Engineering Capstone Program Gets High Marks from Industry

 The relationship between Iowa industry and CIRAS has been pivotal to the growth of an Iowa State University program that helps senior engineering students apply what they’ve learned in the classroom to a real-world setting.

“Because CIRAS works with manufacturers across the state, they are uniquely positioned to see opportunities within companies for student projects,” said Jim Heise, capstone coordinator for the Department of Mechanical Engineering. “That’s a big reason for our growth and success.”

A drive system to get power to the back wheels of a two-person bike was one of several capstone projects undertaken this past academic year.

The current incarnation of the mechanical engineering capstone program was started in 2008. The first year the program had 16 teams and 1 industry sponsor.
For the 2021–2022 academic year, 60 teams worked on 26 industry-sponsored projects. Projects included designing greenhouses for soybean research, creating 3D printing systems to produce houses, designing a drive system for a two-person bicycle, and more.

Jake Behrens, CIRAS project manager, said that capstone projects are popular for businesses throughout Iowa. “Whether the company is looking for an innovative solution to a problem or looking to build their pipeline of talent, there are capstone programs that work for them.”

Gomaco Trolley Company, a manufacturer of vintage trolley cars in Ida Grove, recently engaged capstone students in a project to make variations on the heritage designs to suit specific project needs.

“The students brought a unique perspective to a difficult problem, which carries the potential for developing a valuable solution,” said Lex Jacobson, trolley company manager. “We also feel our participation increased our exposure with faculty and students, which is a potential benefit to recruiting.”

Dan Parrish, an engineering major with Pella Corporation, has also worked with engineering students on capstone projects. “We’ve definitely benefited from the innovation and outside perspective they bring,” he said.

Students recently completed their work on a large forage cart with a 40-ton dumping capacity for Art’s Way Manufacturing. The scale of the product enabled Darren McGregor, director of engineering, to have groups of students working on different aspects of the project. McGregor was impressed with the group’s expertise and professionalism.

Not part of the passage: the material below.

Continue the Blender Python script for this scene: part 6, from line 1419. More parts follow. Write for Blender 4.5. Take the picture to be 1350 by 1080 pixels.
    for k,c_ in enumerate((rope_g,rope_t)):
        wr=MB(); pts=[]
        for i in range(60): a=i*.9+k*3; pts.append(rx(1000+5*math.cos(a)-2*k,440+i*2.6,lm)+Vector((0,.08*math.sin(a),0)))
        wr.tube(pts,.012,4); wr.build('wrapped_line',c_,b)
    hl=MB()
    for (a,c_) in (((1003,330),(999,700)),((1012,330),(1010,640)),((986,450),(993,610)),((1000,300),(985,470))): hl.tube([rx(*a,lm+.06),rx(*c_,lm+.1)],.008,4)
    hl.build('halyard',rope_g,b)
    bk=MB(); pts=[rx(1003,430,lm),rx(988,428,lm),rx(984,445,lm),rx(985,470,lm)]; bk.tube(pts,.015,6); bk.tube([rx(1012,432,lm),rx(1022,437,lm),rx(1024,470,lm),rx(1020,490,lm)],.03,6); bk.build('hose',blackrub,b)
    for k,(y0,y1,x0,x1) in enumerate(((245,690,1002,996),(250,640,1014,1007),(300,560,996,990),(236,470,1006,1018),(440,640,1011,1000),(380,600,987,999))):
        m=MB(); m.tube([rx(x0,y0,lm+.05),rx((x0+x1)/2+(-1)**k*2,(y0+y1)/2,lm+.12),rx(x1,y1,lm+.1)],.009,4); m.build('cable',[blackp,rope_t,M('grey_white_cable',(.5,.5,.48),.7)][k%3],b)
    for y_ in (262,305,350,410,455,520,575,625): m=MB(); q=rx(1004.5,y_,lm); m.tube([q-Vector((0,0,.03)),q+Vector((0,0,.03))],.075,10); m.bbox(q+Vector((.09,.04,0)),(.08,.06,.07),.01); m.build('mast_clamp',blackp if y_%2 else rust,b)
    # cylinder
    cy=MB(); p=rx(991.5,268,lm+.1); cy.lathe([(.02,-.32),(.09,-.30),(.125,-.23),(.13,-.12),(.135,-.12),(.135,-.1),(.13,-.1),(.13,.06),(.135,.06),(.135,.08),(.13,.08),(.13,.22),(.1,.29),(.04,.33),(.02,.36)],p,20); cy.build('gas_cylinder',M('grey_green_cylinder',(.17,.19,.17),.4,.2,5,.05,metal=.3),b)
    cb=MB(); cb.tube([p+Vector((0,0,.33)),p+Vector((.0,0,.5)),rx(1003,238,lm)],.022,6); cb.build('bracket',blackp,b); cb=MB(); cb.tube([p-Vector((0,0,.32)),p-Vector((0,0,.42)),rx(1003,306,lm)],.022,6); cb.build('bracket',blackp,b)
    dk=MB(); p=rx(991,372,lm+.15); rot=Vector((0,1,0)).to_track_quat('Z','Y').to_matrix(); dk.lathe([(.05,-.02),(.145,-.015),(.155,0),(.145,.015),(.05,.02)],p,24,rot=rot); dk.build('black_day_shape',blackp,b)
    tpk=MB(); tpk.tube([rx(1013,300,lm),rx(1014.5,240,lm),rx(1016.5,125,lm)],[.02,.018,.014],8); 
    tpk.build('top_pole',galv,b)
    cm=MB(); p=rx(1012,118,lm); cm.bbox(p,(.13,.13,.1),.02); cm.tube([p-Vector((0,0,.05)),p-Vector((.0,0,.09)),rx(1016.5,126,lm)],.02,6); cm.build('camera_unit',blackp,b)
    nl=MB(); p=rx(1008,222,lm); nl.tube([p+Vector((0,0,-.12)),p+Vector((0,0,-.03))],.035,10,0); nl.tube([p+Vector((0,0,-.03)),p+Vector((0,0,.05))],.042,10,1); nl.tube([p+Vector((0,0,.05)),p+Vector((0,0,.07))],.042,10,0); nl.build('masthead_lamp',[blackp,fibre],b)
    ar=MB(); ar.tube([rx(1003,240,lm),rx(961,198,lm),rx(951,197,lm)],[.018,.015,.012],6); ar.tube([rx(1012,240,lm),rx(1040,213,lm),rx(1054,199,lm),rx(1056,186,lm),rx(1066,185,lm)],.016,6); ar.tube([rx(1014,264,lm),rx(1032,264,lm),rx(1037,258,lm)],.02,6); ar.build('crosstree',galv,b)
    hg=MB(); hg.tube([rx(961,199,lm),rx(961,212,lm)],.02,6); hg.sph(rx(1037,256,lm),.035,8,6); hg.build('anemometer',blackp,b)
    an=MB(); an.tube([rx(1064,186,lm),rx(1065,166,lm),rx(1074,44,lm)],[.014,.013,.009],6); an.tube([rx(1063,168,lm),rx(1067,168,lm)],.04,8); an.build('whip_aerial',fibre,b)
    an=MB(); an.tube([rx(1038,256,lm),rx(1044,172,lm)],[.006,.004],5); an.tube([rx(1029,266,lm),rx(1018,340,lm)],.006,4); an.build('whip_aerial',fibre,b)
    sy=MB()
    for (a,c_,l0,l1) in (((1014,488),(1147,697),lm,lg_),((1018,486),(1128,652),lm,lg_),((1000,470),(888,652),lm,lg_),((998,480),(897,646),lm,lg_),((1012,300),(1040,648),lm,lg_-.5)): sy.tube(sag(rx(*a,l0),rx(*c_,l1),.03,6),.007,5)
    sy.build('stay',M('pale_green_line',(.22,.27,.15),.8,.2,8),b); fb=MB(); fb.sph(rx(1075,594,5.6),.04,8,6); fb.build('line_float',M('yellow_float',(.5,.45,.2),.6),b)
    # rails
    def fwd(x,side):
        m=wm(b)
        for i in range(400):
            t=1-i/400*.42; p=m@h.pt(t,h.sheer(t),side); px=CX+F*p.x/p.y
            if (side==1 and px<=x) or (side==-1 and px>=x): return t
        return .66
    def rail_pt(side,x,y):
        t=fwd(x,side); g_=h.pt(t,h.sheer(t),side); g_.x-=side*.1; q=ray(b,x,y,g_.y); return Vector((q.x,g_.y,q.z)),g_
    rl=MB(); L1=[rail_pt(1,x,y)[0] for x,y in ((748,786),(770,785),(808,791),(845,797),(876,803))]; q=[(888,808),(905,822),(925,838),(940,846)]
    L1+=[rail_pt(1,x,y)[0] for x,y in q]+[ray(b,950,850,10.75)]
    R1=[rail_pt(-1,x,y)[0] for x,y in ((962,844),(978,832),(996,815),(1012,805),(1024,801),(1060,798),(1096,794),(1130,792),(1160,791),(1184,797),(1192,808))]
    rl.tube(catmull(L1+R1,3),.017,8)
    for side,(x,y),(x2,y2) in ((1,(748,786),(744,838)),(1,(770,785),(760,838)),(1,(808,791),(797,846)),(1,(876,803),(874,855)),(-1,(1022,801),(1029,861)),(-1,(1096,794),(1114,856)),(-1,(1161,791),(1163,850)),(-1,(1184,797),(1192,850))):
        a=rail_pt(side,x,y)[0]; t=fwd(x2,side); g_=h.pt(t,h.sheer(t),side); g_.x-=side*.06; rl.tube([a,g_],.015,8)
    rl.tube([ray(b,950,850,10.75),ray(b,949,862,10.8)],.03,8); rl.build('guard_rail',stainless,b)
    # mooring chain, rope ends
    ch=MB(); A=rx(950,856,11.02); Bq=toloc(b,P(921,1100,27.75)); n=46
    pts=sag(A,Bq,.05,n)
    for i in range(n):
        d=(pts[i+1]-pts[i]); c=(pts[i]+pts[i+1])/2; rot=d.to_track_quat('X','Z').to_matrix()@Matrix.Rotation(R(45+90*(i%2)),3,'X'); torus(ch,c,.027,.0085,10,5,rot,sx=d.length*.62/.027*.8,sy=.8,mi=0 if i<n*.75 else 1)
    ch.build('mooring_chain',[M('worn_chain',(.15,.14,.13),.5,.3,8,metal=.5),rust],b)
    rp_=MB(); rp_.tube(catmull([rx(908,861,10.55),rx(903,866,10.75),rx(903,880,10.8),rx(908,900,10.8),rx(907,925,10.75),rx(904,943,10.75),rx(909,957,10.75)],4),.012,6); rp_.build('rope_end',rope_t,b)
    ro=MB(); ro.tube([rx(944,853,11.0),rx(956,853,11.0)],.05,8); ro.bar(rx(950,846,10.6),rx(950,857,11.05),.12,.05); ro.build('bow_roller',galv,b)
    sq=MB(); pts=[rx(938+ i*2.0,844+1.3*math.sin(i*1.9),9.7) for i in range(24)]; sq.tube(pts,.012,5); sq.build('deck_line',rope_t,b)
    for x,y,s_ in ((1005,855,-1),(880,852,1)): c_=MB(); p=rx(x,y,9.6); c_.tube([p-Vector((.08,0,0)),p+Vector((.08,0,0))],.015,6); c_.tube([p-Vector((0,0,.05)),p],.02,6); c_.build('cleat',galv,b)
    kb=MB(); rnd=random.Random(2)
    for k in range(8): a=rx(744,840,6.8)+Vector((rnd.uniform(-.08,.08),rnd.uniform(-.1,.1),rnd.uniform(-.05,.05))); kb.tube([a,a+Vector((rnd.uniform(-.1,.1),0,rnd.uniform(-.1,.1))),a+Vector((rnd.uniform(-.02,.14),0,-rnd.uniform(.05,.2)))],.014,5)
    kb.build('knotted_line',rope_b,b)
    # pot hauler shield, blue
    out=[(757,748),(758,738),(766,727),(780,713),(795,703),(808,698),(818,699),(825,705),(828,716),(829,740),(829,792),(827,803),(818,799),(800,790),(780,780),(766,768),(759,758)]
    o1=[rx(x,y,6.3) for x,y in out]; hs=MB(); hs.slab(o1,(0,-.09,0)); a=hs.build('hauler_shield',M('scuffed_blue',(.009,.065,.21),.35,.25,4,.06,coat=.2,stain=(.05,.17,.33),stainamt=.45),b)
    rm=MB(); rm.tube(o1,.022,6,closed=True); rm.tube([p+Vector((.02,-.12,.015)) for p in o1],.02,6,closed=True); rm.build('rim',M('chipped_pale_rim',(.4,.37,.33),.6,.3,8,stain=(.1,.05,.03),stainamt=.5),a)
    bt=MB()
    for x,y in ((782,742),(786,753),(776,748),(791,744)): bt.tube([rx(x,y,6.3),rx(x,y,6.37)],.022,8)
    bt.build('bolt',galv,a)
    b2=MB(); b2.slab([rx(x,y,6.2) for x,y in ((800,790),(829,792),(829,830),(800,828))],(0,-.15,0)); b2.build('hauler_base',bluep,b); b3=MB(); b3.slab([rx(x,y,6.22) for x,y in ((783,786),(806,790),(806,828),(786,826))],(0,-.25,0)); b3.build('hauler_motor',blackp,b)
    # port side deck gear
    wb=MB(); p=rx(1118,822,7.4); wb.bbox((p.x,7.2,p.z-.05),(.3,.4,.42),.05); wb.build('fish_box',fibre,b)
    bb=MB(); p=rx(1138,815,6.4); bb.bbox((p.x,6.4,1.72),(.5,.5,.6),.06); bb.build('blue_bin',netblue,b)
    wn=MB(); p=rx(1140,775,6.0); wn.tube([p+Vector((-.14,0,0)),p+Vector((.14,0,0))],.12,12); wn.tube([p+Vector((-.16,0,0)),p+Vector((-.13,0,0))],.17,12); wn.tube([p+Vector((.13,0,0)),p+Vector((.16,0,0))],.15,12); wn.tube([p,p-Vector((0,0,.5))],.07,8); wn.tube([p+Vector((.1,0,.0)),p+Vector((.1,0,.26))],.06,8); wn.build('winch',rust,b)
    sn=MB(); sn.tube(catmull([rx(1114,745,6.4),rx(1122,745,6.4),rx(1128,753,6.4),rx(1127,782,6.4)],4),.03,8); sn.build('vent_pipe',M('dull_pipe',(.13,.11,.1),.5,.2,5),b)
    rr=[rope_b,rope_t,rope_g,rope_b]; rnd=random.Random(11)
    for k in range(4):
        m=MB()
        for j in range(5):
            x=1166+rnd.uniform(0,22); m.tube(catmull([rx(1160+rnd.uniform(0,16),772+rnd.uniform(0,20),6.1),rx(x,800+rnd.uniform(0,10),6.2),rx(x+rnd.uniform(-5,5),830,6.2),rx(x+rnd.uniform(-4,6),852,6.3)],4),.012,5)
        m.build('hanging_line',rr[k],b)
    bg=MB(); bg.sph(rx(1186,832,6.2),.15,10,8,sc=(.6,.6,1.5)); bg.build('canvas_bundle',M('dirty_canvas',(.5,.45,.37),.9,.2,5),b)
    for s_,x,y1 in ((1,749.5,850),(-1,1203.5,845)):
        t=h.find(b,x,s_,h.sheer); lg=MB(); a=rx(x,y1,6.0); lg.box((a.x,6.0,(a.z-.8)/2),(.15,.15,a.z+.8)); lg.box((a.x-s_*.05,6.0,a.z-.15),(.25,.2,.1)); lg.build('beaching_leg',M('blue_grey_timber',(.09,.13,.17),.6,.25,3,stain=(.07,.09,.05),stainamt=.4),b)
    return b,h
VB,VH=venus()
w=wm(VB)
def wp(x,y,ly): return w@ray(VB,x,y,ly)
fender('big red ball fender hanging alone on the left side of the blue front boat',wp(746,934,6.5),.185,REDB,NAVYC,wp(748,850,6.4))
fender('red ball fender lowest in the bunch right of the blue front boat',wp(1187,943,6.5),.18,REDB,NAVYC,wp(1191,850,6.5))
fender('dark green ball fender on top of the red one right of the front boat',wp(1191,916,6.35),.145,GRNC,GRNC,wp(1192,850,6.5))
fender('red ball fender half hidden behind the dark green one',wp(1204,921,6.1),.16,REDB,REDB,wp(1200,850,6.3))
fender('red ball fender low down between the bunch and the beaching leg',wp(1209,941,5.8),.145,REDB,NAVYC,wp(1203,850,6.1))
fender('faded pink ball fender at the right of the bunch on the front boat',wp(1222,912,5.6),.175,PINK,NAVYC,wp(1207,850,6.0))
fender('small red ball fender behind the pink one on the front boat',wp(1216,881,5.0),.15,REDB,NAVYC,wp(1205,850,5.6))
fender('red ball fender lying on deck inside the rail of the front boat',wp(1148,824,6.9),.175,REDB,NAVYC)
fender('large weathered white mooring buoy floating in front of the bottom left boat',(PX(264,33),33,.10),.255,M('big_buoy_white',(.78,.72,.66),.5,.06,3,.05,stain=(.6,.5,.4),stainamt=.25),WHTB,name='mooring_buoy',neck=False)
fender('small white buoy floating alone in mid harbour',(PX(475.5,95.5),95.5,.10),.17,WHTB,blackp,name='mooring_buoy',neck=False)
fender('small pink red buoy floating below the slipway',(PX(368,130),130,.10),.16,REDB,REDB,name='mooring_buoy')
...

Students visit a manufacturer to learn additional details about their capstone project.

“We’ve sponsored a number of capstone projects, and some bear more fruit than others, but it’s always high-quality work,” he said.

Completion of a capstone project is a graduation requirement for all engineering students.

Students showcase their project’s final prototype.

In selecting capstone projects, Heise considers three criteria: his students’ skill sets, whether the project can be well defined, and whether it can be completed in one semester.

“What I’m looking for are those back-burner projects… projects that a company would like to do but doesn’t have resources at the time,” Heise said. “I want projects that will teach students to rely on each other, collaborate, delegate, and support one another. I look for projects that make students think about the people they’re impacting and the consequences of not following through on what’s expected of them. Projects should push students or challenge them but at the same time give them the opportunity to experience success so they can gain confidence in what they do.”